July 22nd, 2024 by Ric Hanson

(Radio Iowa) – Researchers recently discovered what’s known as a “remnant prairie” at the Iowa State University Horticulture Research Station and they’re working to restore it. Remnant prairies have never been plowed or completely converted into non-native species. Only about zero-point-one percent of this original habitat remains in Iowa, though it once covered nearly 80-percent of the state. Nick Howell is superintendent for the horticulture research station. “This was found as a fluke,” Howell says. “When I started here in 2006, you couldn’t even get to it. It was just completely full of scrub brush.”
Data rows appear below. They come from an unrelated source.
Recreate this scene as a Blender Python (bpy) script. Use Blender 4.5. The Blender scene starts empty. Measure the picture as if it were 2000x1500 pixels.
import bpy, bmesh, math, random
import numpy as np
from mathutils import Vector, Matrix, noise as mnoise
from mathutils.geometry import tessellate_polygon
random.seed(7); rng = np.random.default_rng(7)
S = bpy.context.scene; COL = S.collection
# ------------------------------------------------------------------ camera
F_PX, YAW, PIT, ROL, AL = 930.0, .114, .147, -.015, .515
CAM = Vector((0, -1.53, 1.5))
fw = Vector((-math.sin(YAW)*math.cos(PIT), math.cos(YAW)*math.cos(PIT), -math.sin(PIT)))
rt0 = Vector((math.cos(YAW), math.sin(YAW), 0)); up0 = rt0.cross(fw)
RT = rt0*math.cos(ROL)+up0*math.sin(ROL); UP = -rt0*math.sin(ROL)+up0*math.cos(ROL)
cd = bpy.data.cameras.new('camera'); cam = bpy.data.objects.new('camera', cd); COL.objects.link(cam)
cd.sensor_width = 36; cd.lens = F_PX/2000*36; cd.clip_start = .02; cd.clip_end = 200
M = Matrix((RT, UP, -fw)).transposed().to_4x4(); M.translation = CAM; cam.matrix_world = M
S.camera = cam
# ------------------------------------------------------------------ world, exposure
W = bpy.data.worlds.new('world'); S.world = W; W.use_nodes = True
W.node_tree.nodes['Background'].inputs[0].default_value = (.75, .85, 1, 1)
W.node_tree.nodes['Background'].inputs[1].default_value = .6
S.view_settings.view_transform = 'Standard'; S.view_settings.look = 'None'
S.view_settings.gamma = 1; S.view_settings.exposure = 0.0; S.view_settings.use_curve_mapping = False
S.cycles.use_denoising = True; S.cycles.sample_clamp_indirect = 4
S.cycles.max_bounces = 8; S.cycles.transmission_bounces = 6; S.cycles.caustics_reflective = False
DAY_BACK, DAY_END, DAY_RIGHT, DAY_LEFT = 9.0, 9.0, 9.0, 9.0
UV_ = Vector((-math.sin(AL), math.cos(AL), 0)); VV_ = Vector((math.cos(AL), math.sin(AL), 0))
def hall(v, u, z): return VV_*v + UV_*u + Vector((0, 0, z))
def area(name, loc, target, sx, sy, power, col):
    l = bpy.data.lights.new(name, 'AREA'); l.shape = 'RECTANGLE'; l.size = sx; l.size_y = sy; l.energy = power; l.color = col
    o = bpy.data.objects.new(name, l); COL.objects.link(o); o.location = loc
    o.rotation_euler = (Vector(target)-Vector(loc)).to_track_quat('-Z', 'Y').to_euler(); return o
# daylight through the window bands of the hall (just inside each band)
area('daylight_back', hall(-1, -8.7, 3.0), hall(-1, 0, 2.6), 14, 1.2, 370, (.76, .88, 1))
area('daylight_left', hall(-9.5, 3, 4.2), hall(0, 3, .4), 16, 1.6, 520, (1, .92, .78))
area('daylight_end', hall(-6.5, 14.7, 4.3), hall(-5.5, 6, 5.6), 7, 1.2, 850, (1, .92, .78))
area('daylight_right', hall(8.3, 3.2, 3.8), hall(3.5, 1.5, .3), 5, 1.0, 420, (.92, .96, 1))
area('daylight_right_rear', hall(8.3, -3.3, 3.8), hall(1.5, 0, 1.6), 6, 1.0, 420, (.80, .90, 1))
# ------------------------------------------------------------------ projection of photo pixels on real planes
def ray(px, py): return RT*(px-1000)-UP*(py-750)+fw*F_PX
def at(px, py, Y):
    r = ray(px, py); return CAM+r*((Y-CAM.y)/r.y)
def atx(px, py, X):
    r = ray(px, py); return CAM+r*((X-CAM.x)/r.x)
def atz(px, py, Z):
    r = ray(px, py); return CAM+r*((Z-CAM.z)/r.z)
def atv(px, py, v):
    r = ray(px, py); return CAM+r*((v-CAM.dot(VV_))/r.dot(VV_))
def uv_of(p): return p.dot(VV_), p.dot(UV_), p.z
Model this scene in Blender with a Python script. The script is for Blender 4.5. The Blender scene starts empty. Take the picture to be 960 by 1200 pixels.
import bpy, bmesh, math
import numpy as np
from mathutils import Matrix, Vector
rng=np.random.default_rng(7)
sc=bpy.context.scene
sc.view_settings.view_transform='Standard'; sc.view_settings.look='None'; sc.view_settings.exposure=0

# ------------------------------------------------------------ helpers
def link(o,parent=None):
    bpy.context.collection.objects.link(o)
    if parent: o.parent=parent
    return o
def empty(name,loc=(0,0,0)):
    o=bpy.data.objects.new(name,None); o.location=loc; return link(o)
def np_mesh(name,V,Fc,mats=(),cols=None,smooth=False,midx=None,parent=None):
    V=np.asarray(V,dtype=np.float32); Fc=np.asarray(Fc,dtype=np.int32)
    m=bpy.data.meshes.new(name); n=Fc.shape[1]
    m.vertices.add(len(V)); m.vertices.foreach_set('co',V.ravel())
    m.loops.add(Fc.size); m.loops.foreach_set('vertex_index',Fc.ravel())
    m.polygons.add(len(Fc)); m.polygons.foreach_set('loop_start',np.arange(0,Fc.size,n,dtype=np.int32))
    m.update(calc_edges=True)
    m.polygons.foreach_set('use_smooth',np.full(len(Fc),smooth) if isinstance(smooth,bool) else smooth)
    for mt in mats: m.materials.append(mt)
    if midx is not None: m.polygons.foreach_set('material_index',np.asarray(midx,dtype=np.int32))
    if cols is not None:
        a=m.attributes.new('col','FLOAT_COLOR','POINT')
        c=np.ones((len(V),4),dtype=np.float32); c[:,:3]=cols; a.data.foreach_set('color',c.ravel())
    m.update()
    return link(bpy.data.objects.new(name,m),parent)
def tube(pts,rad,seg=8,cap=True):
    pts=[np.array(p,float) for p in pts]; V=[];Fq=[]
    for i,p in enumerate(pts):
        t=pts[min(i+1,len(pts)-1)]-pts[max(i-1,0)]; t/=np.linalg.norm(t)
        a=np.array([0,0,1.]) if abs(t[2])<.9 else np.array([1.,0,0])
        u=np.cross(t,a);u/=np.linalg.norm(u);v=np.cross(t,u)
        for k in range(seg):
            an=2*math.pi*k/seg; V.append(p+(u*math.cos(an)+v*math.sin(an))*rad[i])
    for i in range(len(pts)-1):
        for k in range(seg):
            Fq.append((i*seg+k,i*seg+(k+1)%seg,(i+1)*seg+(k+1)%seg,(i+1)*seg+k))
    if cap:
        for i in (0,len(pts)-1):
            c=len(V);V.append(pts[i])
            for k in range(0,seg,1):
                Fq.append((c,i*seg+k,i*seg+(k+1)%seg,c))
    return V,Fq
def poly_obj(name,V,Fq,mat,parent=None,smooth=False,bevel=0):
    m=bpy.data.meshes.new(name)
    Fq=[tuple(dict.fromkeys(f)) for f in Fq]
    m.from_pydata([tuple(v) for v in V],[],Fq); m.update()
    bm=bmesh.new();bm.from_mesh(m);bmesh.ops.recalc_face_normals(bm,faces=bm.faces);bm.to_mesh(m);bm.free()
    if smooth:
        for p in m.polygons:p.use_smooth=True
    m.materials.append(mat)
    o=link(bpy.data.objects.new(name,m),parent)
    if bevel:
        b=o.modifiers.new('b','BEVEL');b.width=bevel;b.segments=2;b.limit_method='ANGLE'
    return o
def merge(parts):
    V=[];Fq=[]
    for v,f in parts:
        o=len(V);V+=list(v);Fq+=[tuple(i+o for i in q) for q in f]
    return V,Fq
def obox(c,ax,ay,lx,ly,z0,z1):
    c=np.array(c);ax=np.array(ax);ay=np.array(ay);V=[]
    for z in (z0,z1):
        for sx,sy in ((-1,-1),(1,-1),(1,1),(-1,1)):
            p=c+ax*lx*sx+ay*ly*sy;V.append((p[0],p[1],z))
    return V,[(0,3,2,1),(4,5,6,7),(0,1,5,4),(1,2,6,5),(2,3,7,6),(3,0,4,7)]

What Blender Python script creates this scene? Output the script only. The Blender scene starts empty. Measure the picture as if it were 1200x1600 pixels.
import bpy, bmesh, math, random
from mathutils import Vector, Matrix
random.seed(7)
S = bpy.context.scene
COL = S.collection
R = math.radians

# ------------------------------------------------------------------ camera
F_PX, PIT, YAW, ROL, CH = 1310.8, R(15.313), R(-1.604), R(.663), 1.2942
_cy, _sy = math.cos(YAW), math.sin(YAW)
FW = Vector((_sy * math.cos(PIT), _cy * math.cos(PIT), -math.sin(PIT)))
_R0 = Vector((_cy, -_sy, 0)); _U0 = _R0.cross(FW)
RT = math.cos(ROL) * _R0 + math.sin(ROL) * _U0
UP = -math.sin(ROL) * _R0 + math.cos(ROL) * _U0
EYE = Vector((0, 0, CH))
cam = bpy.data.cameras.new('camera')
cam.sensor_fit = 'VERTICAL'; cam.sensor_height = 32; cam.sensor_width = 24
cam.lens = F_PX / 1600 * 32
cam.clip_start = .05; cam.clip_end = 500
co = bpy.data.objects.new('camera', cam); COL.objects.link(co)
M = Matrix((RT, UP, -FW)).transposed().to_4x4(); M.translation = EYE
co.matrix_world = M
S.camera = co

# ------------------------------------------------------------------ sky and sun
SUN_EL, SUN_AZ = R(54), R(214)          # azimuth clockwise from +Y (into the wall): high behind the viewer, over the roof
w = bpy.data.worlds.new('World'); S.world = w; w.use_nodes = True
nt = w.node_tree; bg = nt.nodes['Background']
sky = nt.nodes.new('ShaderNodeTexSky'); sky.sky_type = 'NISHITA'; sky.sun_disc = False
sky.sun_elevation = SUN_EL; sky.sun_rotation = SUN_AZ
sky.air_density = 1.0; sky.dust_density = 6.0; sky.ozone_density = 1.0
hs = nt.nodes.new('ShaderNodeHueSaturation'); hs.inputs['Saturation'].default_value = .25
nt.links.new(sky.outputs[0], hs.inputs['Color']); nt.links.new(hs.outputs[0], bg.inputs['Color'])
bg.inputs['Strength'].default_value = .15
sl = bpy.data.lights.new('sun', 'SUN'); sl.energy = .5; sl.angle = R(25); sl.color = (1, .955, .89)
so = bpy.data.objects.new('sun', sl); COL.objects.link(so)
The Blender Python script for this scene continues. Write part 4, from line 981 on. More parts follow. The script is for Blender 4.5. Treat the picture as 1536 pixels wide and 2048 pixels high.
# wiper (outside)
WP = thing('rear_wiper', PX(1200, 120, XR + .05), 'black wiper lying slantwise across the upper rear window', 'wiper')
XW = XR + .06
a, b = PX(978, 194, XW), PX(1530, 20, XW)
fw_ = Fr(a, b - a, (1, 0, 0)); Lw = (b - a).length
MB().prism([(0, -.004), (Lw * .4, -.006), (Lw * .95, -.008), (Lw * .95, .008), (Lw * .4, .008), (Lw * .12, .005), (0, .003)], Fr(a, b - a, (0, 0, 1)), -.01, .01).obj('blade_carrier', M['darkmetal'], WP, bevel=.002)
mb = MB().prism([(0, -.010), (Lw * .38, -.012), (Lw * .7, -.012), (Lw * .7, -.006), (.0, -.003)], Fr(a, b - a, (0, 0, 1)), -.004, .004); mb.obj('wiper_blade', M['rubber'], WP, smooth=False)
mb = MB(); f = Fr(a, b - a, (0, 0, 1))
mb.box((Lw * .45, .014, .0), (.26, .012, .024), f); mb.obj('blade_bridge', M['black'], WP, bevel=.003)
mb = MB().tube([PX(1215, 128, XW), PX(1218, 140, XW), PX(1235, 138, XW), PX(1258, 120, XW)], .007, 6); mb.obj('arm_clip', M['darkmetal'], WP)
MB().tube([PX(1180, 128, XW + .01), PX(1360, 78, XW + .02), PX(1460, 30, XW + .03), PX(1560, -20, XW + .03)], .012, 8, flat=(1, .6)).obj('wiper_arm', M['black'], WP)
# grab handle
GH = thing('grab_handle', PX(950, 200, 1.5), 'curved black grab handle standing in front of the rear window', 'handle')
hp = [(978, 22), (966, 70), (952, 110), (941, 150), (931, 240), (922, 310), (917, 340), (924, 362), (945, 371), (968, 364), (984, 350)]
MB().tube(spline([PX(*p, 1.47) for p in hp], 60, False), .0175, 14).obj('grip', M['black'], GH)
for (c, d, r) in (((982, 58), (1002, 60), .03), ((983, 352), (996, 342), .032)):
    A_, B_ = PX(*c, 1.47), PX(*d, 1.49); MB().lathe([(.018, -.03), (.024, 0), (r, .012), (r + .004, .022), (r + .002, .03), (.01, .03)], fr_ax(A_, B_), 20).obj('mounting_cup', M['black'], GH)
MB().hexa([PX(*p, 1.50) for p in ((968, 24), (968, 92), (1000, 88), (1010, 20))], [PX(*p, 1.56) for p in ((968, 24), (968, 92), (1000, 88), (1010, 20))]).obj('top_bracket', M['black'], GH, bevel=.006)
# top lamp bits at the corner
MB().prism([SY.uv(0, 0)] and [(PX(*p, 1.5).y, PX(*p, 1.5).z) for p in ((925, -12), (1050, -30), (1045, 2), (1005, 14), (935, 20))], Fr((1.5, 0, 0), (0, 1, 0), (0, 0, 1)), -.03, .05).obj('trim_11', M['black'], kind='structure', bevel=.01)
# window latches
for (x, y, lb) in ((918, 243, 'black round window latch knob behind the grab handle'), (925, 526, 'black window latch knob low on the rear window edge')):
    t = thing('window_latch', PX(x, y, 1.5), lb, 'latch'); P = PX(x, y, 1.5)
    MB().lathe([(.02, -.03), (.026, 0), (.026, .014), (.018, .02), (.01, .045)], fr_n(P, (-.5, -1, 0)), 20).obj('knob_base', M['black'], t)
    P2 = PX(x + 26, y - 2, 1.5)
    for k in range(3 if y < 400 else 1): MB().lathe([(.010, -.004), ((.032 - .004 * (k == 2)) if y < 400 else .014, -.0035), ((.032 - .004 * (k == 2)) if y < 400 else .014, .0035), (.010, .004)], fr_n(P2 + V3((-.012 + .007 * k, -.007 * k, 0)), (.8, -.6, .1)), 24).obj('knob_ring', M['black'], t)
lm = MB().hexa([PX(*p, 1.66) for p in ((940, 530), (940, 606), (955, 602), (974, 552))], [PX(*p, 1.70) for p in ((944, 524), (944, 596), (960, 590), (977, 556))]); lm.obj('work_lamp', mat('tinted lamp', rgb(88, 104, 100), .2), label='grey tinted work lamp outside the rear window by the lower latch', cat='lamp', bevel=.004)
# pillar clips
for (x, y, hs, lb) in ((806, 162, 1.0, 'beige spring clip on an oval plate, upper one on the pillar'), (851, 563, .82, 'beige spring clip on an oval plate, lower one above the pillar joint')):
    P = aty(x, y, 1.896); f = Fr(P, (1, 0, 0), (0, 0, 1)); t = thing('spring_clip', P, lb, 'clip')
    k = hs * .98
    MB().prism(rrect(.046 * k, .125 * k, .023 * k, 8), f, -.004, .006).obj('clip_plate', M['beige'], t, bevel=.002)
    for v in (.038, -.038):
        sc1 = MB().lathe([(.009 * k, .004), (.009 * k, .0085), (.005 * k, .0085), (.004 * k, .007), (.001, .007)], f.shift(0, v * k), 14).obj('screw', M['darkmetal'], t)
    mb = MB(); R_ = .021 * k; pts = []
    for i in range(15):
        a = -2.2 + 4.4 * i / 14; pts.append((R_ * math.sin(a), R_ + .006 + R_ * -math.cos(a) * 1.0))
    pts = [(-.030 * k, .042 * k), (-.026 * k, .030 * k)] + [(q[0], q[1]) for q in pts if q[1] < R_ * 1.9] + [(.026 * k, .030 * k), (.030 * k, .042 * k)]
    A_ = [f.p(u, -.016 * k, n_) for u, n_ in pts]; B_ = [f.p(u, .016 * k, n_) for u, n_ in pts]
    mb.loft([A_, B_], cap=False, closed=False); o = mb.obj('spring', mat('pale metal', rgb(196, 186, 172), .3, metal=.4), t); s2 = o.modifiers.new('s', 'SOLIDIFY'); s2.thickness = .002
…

He says the one-and-a-half acre area beside a lake was totally overgrown, but three years ago, a researcher recognized seeds pods under snow while working on a fish habitat project. Howell says prairie specialists came out that spring to confirm it was a remnant. “It had been protected for a long, long time,” Howell says, “and once we cleared the brush and started burning it, the prairie species started to re-appear.” Prairie intern Rachel Sents says it’s taken a significant amount of work to get the prairie back into its original shape. “Really what we’re doing out here is we’re trying to fight back on those species that are out-competing with the natives,” Sents says, “and give the natives a better chance.”

Monarchs flourish on native Iowa milkweed plants — Photo by Karl Schilling

I-S-U ecology professor Brian Wilsey says the remnant prairie at the research station north of Ames is a true gem, filled with all sorts of native plants. “This is a wild bergamot and then of course, there’s rural milkweed, one of the hosts for our monarch butterflies,” Wilsey says. “Most prairies that you visit are reconstructions, so they’re seeded prairies on old crop fields like at Neal Smith and other places. The remnants are really rare.”

Reconstructed prairies are becoming more common, Wilsey says, and they currently account for one-to-two-percent of the state.